Why not rent it out to others, and derive some income from it?

You can have full control of when you make the property available and take care of all aspects of the day-to-day running of your vacation rental.  You can make things easier for yourself by using a good property management system (PMS), like eviivo suite. You can use it to:

  • advertise your property online, both on your own website and on the most popular online travel agency sites (commonly referred to as ‘OTAs’),
  • manage your bookings and payments
  • automate all guest communications.
  • help you take care of your guest and any cleaning and maintenance for which you are responsible.

Considerations to Keep In Mind as an Accommodation Provider

To meet all of your obligations as an accommodation provider (for more information see our informative article on Permits) you need to deal with:

  • Maintenance. Your property needs to be kept in good order, with décor and facilities maintained to the highest quality standard that guests will expect.
  • Marketing. If you are renting your property, you need to make sure people can find out about your fantastic place. They need be able to book it, simply and securely, for their stay. Whenever it suits them.
  • Pre-arrival guest communications. Anyone staying with you will undoubtedly have questions before they arrive. You need to be able to respond to in a timely fashion. Even better – you need to anticipate their queries and offer the information swiftly and automatically. This might include directions, queries about deposits and payments, pets, or parking or access codes and instructions.
  • Guest reception. You need to meet and greet your guests, show them around your property and explain any do’s and don’t’s they need to be aware of. They need to get the keys from you (or know where to pick up the keys, or how to access the key box or key code). At the very least, you need to create a complete, elegant, useful handbook explaining how everything works, leave it in the rental, and offer online access to a downloadable version a few days before check-in.
  • Problems. If things go wrong, you need to be on hand to deal with any issues your guests might have. Whatever time of day or night.
  • Cleaning. Lots of guests means lots of cleaning up after them, every time someone checks out.
  • Reviews. Your online reputation is a powerful marketing asset. You’ll want to encourage guests to leave positive reviews, and respond to any that aren’t.

If you live close to your vacation rental, or if it’s attached to your own home, doing everything, or nearly everything, yourself might not be too hard. You might even find that you are able to take on more properties, that you own or manage on behalf of others. But if you live far away from the short-term rental property/ies or don’t have the time or expertise to look after them day to day, you might follow another strategy. You can appoint a local property management company or at least invest in some solid property management software like eviivo suite and put in place a local network of trusted contractors, that are able and willing to help or step in case of an emergency

Online Distribution

If you only want to manage changeovers and general maintenance, but don’t want to fiddle with all your OTA channels, website and social media, consider utilizing an online distribution contractor in your property management business model. This could be a local real estate agent or small agency that helps you manage your online presence.

They will list your property for you. This could be on their own website dedicated to vacation rentals, as well as online travel agencies. And they will make sure that it is looking and performing its best.

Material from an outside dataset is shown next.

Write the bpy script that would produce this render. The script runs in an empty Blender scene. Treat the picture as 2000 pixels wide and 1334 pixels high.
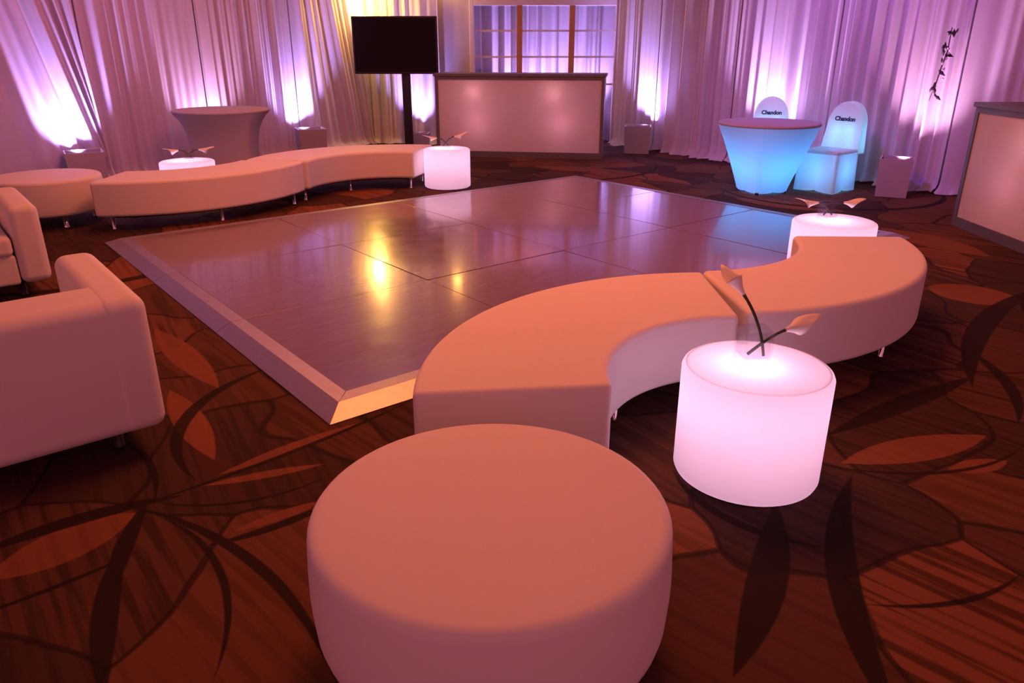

They’ll likely send a photographer (at cost) out to take pictures that show off your property in its best light. They may themselves own some of the properties listed on their website as well as those they market on behalf of their owners, and will want all the properties they offer on their site to look consistently appealing.

Online distribution companies will get your property in front of the right people and get you the best price for your place. They likely offer revenue management services for vacation rentals and will flex your prices according to demand in your area. This means they’ll charge more during busy periods and lower rates at quieter times to keep bookings coming in. 

You’re paying them for helping you ensure you’re staying competitive in your market and maximizing the bookings your properties receive

Full Service Property Management Company (PMC)

In this scenario, you essentially hand over full control, while still maintaining oversight. A full service property management company will take care of all the online distribution, as well as much of the day-to-day heavy lifting including managing contracted services and taking care of coordinating changeovers, guest needs and operations.

They’ll also look after your guests from when they enquire or book until when they leave. They will manage emails and calls from guests and provide a service to get the keys or entry code to new arrivals and will be the point of contact for any problems and queries during guests’ stays.

When your guests check out, they’ll deal with all the cleaning and changeover ready for the next set of guests. They might have their own cleaning team, or will work with local companies who provide this service. They’ll also follow up to get guest reviews and respond to any concerns raised.

Such companies will have a wide regional or national coverage, and have the marketing reach to get your property in front of a wide range of potential customers. Again, there will be a cost to providing you with a full, professional service, but following this vacation rental business model will take the hassle out of managing your property.

All of the above business models rely on you having your own property to market. But what if you don’t have a property but still want to run a vacation rental business?

Rent to Rent: run a Vacation Rental Business Without Owning the Properties

You can still get into the lucrative vacation rental space without owning a property. There’s more risk involved, but you could consider renting a property instead of buying one, and then managing it as a vacation rental. You would hold the tenancy agreement for the property and sub-let the accommodation to guests. Which means avoiding the capital investment of buying the property. As well as many of the maintenance costs, such as for structural repairs that your landlord would be expected to take care of. You would likely still need to furnish the property and keep it in good order. And then deal with all of the requirements detailed under Individual Owner/Manager, above.

You will need to check that the terms of your tenancy allow you to sub-let to guests. There may also be restrictions from your local authority or trading standards body. Margins will be tight with this business model and you will need to be confident that the rental income you bring in will be enough to cover the rent you need to pay out and any bills that you are liable for, such as gas and electricity. Bear in mind that as a tenant, you can keep a close eye on how often you turn the heating on and how much hot water you use, but your guests might not be so mindful of your costs.

Think about whether you can fill your rooms all season too. If not, this might be an approach that only works during the summer months when demand for ‘your’ property is high.